Summerset Group fell 1.7 percent to $1.60 on a smaller volume than usual of 141,000, after buying plots of land in Rangiora and Blenheim for two new villages. The retirement village operator expects to spend more than $250 million developing the sites.
A2 Milk Co fell 0.9 percent to $13.68 with just 249,000 shares traded, about a quarter of its average volume. The milk marketing firm appointed a new head of Greater China today, starting from late April.
Restaurant Brands New Zealand rose 3.3 percent to $9.30 on smaller volume than usual. A partial takeover for 75 percent of the firm at $9.45 a share by Mexico's Finaccess Capital will be scaled after already being declared unconditional. The offer closes tomorrow.
Trade Me Group decreased 0.2 percent to $6.40. The New Zealand Shareholders' Association today told its members it will vote any proxies it holds at next week's special meeting in favour of the $6.45 per share takeover by UK private equity firm Apax Partners.
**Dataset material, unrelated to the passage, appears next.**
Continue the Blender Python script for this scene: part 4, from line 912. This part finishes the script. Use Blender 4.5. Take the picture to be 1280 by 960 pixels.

Spark New Zealand was the most traded stock on a volume of 5.4 million. It rose 2.5 percent to $3.67. Z Energy fell 0.5 percent to $6.22 on a volume of 1 million.
Outside the benchmark index, IkeGPS rose 9.4 percent to 58 cents when the company said annual revenue will rise by 5 percent in the March year after failing to close a large contract. That also meant it missed its fourth-quarter breakeven target.
Veritas Investments was unchanged at 14 cents. Just before trading closed, the company said it's agreed to buy an Auckland suburban bar for $1.5 million plus stock.